“RFLEX”: intense, high speed quests for high scores

“RFLEX”: intense, high speed quests for high scores

By Colin Haroutunian, Staff Reporter

Everything about “RFLEX” screams of a game hellbent on examining the breaking point of a player and their reaction time. Taunting those who wish to surpass old scores, failures can prompt “DEAD” to appear on screen. There is no doubt that the upbeat electronic soundtrack and the super sensitive key presses exacerbate the ability for “RFLEX to turn a player’s seemingly minor mistake into a catastrophe.

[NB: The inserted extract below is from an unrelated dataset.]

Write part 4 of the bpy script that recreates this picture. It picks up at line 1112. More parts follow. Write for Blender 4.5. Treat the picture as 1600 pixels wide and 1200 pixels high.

For a brief moment, the objective is displayed once embarking on the first mode. To surpass the presented challenge, the player must survive over the course of sixty seconds, dodging oncoming rectangles by using the arrow keys to jump around a nine-dot grid, with each dot representing a location to rapidly move to. Once defeating the first mode, there are still four difficult modes ahead, with noticeable distinctions based on quickened paces, in which the first level of “Amusement” greatly differs from that of the final mode, ‘Death-wish”.

The controls are quite fluid, requiring quick reactions to avoid the rectangles. Since the presses are highly sensitive, they may fling the square to dots across the grid. As a solution, releasing all keys will recenter the square to the middle of the nine dots, eliminating the need to tap keys to jump a single square over. These instantaneous, rapid movements ensure that accidents cannot be made, as they may lead to accidentally striking a rectangle if the speed is not mastered.

Complementing the uneasy atmosphere of hurried movements, the upbeat soundtrack is easy to be immersed in among the numerous attempts brought about for high scores. The modes each have their own tracks, mirroring the intensity of their respective difficulty. Sounding independent of one another, the tracks are great in establishing a mode amid the range of difficulties available. For the harsh nature of “Death-wish” — where four blocks are often sent blazing across the screen — the track of Machinarium by Adhenoid is a perfect finale to the series for its powerful notes and swift rhythm.

Besides its impressive balance around speed, aspects from arcade design seep into each of its visuals. Sounds for menu selections are reminiscent of retro arcade blasters. Albeit a tad unnecessary, the ability to alter the “curve” of the screen inwards can artificially jut the grid of squares out nearer to the player, further standing out from the contrasting neon background. Since the graphics are clean and flashy rather than bit-like, the two styles blend to create an aesthetic aura about the game, referring back to its electronic roots without appearing old-fashioned.